Wednesday, May 13, 2026

Is Foreign Investment the Answer for American and Chinese Soft Power Influence in Africa?

Brookings published on 6 May 2026 a study titled "Foreign Investment Is Not Making Friends for China--or the US" by John F. McCauley, University of Maryland, Margaret M. Pearson, John L. Thornton China Center, and Xiaonan Wang, City University of New York - Baruch College. 

Drawing on over 750 Chinese and American foreign direct investment (FDI) projects in 23 African countries, the research challenges the assumption that it generates not only economic returns but also goodwill in the local community.  While proximity to a major power's investment increases its perceived influence in local communities and undermines that of its adversary, it also decreases affinity for the investing power.  

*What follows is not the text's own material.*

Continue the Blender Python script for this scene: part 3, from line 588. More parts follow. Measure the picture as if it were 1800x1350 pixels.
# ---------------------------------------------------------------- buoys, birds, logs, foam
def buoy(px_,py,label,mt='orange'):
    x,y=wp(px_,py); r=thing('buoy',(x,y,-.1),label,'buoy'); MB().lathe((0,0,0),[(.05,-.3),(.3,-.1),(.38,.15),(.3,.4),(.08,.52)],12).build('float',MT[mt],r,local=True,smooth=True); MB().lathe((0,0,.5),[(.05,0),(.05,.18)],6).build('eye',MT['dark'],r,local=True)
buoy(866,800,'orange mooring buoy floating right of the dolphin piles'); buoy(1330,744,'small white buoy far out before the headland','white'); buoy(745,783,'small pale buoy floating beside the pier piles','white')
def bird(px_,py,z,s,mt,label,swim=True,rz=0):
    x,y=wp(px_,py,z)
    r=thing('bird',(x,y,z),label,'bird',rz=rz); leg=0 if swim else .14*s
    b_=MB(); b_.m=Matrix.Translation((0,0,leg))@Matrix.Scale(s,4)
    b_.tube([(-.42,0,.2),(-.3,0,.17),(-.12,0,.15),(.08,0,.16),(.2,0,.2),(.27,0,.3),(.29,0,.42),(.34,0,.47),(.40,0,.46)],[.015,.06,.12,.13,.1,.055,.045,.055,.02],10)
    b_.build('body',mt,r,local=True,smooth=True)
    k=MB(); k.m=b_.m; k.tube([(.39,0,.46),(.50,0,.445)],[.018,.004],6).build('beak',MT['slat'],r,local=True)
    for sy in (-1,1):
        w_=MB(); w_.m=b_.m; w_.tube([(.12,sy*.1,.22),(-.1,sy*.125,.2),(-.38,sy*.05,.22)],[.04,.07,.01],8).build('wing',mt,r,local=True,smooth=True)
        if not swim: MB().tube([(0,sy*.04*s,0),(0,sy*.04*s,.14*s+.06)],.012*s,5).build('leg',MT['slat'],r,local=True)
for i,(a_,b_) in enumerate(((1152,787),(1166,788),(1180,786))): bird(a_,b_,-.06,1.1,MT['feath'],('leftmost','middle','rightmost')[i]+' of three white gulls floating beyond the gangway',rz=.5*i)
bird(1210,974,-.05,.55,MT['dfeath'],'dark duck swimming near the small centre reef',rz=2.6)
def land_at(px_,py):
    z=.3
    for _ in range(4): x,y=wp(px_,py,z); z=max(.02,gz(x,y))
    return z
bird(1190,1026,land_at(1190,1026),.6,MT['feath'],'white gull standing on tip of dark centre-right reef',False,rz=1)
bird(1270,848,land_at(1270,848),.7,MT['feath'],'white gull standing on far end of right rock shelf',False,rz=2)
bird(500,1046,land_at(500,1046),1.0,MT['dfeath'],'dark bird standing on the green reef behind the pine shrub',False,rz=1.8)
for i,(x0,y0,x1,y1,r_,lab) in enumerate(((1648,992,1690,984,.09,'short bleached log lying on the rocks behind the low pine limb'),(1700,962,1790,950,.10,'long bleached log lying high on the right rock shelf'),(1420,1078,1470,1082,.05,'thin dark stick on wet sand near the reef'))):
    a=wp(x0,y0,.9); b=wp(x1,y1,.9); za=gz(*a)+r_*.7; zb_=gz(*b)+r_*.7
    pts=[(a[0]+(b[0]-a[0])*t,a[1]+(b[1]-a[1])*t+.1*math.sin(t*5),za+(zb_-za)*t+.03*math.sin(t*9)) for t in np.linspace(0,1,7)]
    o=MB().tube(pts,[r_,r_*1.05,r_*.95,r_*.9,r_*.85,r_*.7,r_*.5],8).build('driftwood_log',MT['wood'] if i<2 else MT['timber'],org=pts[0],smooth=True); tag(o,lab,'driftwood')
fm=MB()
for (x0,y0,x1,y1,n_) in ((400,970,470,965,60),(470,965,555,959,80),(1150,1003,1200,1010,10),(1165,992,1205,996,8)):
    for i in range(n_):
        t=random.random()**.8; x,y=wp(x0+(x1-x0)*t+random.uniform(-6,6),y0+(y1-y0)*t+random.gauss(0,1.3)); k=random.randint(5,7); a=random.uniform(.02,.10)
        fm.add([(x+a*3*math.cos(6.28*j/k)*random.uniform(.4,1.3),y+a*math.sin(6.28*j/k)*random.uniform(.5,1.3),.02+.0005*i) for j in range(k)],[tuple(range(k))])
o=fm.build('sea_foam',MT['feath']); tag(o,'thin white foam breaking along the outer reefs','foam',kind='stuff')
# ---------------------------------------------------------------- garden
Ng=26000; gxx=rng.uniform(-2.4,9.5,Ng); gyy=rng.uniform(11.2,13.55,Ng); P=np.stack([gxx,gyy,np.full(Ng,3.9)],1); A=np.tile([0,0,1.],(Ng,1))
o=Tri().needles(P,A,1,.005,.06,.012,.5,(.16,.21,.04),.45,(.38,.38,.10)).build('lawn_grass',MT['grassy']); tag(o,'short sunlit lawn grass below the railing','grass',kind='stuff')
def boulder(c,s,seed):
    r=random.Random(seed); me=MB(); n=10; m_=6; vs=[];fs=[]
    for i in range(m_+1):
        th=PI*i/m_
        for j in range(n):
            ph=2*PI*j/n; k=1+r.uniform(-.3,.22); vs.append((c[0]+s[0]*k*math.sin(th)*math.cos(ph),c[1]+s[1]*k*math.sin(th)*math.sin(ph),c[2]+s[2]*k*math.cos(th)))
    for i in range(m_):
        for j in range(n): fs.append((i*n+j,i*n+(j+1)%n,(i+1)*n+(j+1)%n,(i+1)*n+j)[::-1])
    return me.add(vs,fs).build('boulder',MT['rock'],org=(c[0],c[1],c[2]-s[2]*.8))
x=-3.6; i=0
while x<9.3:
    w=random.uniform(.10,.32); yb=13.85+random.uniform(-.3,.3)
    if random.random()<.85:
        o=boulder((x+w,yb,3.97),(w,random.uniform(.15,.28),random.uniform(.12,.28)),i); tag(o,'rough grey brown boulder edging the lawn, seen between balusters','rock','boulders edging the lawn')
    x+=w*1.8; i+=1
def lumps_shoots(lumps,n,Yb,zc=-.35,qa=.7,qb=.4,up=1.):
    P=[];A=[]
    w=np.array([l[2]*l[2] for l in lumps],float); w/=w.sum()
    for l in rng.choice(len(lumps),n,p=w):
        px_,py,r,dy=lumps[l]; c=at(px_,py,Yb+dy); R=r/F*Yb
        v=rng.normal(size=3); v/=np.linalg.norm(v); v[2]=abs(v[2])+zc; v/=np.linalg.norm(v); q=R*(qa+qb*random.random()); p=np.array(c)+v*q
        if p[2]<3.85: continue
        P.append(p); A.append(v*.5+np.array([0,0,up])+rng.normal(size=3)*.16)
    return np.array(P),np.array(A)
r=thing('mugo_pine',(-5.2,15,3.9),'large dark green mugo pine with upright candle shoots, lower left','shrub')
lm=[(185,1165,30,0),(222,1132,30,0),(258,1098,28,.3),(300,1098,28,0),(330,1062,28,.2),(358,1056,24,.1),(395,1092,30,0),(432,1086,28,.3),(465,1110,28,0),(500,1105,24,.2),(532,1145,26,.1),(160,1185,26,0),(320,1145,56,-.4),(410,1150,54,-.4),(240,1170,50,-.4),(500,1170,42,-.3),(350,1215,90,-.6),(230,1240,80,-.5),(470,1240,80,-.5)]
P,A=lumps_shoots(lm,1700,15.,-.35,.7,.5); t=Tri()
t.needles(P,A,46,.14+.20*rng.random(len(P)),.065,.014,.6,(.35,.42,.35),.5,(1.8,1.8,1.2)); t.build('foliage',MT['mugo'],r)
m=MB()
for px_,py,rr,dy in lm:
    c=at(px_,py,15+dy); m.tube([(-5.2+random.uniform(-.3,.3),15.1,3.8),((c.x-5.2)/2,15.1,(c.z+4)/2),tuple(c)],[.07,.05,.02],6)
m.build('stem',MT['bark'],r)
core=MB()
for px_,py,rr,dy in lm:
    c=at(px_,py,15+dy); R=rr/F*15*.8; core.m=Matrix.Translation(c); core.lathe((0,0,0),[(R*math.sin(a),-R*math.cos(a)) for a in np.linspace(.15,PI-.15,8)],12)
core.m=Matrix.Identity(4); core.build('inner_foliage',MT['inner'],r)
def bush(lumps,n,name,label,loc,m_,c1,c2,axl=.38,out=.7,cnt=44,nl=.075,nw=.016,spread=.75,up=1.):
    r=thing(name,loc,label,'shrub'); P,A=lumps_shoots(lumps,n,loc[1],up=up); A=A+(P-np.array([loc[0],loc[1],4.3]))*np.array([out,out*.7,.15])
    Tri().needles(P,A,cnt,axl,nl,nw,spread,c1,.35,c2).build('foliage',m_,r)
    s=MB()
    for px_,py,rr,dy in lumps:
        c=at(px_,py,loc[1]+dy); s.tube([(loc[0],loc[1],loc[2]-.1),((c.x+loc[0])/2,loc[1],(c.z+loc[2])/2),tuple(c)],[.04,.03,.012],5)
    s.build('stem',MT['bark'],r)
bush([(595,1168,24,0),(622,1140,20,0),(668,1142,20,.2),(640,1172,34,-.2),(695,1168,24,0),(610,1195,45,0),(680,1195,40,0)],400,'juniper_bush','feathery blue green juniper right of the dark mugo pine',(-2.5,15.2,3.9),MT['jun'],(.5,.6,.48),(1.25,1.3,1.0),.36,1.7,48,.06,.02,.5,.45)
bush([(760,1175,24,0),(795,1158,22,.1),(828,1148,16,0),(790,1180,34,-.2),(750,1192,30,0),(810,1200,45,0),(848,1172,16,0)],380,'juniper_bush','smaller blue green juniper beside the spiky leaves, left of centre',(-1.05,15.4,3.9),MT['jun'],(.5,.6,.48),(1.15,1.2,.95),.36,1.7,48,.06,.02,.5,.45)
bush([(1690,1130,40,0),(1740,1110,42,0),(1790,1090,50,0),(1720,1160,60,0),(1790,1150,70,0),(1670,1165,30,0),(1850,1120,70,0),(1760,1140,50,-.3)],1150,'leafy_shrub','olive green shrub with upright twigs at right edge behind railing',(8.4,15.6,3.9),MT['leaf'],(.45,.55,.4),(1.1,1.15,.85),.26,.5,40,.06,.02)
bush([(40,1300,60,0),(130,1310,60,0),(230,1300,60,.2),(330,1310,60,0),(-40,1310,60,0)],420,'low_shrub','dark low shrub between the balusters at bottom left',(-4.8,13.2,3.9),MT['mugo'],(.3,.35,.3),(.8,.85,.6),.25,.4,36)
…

This reputational cost is not unique to China; U.S. investment triggers a strikingly similar backlash.  Unmet expectations around jobs and local economic benefits, heightened perceptions of corruption among local officials, and concerns about external influence erode the soft power dividends that both powers anticipate.  China and the United States must recognize that investing abroad can sabotage goodwill if projects are not constructed with local economic development in mind.   

 Comment: While the study offers a useful cautionary note about the impact of FDI, it is based on a narrow definition of the value of investment.  FDI can have positive effects on the economy that go well beyond the impact on the community in close proximity to the investment project.  FDI can add to a country's GDP, increase tax revenue, and have downstream economic benefits not captured in the nearby community.  While the negative results on reverse model preference identified in the study are revelatory, they are modest and probably skewed by a small number of egregiously flawed investment projects.